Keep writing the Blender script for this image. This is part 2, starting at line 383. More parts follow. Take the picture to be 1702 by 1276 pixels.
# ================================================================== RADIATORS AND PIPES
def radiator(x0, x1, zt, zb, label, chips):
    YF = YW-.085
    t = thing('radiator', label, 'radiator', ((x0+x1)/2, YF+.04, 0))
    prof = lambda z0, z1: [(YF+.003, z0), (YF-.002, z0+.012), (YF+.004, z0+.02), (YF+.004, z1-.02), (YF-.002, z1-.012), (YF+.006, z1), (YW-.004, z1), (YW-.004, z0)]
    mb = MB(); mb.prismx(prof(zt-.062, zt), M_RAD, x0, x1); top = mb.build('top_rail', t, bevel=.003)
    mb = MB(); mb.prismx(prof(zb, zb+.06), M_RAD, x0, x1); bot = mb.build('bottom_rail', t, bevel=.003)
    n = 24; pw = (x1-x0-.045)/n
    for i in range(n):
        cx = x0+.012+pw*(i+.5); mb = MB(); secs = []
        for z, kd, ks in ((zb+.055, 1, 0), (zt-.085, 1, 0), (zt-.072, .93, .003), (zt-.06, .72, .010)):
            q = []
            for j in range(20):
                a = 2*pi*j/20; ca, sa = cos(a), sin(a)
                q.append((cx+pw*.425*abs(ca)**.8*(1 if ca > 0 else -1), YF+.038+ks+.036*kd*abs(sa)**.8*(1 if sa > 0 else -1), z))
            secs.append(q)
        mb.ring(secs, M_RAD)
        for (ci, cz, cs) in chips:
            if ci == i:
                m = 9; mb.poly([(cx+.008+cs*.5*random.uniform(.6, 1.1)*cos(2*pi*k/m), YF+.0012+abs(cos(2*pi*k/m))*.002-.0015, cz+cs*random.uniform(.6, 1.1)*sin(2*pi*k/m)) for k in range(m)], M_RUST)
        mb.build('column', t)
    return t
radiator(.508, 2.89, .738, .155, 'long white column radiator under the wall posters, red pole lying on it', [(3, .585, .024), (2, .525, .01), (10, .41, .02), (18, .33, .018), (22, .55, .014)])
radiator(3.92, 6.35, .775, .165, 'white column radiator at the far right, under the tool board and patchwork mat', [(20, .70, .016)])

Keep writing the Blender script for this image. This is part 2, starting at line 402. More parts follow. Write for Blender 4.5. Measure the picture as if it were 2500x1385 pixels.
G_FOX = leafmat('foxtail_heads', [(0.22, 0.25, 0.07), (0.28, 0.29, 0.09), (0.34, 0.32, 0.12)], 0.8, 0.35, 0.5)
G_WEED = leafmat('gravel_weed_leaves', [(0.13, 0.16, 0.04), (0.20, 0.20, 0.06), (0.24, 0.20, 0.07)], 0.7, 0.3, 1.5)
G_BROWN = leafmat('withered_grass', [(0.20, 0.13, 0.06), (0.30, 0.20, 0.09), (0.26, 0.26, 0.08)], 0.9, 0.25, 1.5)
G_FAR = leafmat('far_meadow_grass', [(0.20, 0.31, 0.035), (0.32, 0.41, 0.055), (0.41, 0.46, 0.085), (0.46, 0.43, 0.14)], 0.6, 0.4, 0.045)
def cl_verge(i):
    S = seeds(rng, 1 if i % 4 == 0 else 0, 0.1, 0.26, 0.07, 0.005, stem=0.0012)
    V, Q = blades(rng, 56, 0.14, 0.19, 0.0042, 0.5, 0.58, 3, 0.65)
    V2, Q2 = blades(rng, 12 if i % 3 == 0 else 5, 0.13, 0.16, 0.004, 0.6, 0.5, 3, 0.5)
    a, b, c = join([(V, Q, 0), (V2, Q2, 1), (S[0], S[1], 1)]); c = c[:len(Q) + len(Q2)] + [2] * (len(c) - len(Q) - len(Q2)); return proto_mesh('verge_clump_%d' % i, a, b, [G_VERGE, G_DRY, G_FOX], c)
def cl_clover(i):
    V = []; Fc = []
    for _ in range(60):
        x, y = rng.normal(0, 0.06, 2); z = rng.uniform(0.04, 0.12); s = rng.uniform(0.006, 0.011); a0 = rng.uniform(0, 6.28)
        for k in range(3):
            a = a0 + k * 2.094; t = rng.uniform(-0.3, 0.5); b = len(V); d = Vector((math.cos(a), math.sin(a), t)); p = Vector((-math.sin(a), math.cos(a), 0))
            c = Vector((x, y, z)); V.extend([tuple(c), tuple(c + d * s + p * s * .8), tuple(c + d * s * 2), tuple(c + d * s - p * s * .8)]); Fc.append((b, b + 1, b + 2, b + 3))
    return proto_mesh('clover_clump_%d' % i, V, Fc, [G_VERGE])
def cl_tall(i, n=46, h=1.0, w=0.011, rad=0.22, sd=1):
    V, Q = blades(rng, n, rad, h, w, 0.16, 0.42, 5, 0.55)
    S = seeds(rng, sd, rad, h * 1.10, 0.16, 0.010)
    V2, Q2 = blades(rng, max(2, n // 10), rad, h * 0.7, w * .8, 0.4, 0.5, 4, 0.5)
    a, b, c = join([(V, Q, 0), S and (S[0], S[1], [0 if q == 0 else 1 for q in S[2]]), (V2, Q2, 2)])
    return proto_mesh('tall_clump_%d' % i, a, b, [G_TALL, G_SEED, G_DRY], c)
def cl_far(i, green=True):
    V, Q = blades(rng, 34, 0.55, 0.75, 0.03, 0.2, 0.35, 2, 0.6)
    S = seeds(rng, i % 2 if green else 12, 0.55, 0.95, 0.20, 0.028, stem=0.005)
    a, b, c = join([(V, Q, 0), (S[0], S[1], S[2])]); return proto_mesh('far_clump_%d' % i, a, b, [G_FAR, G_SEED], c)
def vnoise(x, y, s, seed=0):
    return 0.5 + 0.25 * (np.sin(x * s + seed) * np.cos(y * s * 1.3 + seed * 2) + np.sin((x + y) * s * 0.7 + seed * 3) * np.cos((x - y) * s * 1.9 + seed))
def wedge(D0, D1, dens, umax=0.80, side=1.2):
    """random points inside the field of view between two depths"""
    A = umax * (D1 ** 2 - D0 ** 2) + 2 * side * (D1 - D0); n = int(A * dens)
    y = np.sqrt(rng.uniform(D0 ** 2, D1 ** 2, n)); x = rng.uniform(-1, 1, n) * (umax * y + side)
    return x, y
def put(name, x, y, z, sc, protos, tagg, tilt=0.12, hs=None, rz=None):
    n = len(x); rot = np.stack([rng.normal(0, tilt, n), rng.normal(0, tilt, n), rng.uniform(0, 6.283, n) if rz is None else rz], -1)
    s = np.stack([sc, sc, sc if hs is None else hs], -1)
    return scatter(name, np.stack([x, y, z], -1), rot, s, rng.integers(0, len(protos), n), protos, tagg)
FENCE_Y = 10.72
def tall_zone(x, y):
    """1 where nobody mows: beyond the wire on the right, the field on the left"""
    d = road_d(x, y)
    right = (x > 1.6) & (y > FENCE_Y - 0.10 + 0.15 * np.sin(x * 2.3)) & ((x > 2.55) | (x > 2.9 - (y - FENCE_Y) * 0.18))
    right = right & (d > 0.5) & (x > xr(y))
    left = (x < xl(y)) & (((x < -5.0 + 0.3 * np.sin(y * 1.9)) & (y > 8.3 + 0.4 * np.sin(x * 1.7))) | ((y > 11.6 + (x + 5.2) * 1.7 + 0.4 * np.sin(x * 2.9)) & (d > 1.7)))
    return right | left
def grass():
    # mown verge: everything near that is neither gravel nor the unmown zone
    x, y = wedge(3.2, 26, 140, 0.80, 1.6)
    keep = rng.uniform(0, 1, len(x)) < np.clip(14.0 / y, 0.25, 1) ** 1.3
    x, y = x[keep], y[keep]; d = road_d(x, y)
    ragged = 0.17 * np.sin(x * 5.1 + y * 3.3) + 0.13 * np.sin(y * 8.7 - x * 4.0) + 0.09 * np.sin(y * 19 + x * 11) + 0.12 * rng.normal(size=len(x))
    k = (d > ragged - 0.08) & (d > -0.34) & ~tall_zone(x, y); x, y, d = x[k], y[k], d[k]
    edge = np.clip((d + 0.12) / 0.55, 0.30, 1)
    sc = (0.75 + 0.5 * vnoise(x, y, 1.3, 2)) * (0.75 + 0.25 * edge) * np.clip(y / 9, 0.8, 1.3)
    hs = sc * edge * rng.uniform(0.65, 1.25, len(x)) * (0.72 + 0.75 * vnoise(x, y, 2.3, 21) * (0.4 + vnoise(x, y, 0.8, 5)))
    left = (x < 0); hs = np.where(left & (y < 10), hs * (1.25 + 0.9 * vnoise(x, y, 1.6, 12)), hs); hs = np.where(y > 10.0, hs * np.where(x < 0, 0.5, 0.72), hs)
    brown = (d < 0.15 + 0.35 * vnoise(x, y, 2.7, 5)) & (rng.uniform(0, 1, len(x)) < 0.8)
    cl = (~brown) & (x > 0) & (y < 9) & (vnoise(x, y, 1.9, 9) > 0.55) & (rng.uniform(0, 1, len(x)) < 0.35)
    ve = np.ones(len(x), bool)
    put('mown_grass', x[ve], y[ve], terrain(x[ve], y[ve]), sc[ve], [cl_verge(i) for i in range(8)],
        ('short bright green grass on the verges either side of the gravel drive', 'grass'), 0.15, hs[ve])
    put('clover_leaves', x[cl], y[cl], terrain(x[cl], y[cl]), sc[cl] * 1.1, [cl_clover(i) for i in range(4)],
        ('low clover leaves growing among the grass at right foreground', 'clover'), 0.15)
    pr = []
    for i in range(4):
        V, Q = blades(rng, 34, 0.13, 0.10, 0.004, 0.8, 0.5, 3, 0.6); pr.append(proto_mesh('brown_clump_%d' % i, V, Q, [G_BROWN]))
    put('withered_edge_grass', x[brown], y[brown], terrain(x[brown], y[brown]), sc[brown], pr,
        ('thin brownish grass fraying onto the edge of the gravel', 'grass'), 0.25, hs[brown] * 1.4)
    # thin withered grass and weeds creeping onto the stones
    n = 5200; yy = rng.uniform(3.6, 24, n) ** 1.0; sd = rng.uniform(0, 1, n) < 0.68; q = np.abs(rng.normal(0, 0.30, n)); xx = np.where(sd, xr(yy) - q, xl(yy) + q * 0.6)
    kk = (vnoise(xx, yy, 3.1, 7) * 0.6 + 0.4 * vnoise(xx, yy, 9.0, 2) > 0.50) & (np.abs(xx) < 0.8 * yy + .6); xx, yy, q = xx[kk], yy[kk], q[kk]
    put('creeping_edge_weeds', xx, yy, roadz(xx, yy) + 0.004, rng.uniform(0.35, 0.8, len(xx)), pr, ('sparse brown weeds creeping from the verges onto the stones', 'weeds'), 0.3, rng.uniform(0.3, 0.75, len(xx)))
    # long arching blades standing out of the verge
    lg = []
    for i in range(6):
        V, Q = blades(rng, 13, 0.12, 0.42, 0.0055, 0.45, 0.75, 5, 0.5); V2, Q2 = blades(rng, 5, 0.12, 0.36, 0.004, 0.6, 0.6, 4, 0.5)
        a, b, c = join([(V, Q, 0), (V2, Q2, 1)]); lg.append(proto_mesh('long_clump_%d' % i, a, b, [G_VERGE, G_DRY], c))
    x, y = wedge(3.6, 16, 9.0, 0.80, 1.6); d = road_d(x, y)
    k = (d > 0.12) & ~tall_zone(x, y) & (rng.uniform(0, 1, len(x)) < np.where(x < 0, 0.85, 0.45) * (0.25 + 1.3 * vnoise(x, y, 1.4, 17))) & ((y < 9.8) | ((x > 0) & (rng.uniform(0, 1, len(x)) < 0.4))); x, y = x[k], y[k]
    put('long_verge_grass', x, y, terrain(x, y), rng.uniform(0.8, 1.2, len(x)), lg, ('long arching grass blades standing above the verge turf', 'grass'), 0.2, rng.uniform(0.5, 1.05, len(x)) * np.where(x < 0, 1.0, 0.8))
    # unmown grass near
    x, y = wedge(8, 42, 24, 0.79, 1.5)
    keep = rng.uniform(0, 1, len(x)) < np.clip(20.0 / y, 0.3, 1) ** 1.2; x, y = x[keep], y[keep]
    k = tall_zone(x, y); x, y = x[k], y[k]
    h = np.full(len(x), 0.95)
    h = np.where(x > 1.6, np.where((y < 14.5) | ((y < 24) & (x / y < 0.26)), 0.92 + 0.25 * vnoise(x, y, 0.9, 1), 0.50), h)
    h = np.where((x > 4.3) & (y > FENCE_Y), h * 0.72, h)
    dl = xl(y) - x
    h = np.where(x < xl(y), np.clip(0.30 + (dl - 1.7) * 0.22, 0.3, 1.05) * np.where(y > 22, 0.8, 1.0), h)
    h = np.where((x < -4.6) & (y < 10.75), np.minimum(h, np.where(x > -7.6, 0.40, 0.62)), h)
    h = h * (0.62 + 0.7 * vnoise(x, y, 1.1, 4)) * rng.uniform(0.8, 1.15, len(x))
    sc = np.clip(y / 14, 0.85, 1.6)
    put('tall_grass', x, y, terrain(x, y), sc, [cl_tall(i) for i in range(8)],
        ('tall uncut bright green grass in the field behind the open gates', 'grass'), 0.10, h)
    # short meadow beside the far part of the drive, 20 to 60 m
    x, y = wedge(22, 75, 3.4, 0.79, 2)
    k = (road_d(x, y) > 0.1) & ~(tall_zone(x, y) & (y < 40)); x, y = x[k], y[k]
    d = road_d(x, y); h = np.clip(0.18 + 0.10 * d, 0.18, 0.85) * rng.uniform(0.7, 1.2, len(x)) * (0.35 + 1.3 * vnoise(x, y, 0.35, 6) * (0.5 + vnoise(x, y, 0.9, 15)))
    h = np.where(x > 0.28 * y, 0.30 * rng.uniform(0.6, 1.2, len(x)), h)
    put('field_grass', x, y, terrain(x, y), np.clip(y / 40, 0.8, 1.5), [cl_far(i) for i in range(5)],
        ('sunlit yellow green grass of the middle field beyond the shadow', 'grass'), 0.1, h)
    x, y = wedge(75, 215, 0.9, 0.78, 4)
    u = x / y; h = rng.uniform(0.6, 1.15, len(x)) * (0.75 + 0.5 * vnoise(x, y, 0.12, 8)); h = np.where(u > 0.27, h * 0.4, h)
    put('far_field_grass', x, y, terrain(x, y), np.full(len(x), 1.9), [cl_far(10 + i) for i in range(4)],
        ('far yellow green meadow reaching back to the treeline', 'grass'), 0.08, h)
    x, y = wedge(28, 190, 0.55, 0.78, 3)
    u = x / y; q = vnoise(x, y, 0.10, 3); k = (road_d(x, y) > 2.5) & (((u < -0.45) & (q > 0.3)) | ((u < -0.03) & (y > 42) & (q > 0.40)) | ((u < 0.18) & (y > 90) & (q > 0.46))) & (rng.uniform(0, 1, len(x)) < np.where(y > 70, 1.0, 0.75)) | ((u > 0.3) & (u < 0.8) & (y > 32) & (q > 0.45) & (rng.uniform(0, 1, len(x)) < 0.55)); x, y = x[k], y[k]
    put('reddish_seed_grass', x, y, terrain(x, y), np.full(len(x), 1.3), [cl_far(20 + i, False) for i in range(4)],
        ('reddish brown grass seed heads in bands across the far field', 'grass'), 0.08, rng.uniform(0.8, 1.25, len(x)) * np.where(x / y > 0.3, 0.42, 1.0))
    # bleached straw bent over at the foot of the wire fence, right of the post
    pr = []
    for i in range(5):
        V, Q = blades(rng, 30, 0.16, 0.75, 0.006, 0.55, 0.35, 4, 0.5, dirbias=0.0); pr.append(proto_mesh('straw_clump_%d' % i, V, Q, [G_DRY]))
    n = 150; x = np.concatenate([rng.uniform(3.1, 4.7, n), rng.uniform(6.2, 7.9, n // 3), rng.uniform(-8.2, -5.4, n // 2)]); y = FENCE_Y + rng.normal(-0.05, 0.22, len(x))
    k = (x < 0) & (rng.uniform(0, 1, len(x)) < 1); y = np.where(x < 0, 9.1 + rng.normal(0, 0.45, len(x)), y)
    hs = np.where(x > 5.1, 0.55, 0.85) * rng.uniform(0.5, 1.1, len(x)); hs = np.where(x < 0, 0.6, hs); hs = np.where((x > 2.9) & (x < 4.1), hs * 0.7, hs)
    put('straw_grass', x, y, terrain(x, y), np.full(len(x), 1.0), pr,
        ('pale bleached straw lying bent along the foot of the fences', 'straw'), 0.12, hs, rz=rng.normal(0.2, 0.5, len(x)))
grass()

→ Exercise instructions
Pull out every line of the records above that contains the word "Blender".

→ The reply
Keep writing the Blender script for this image. This is part 2, starting at line 383. More parts follow. Take the picture to be 1702 by 1276 pixels.
Keep writing the Blender script for this image. This is part 2, starting at line 402. More parts follow. Write for Blender 4.5. Measure the picture as if it were 2500x1385 pixels.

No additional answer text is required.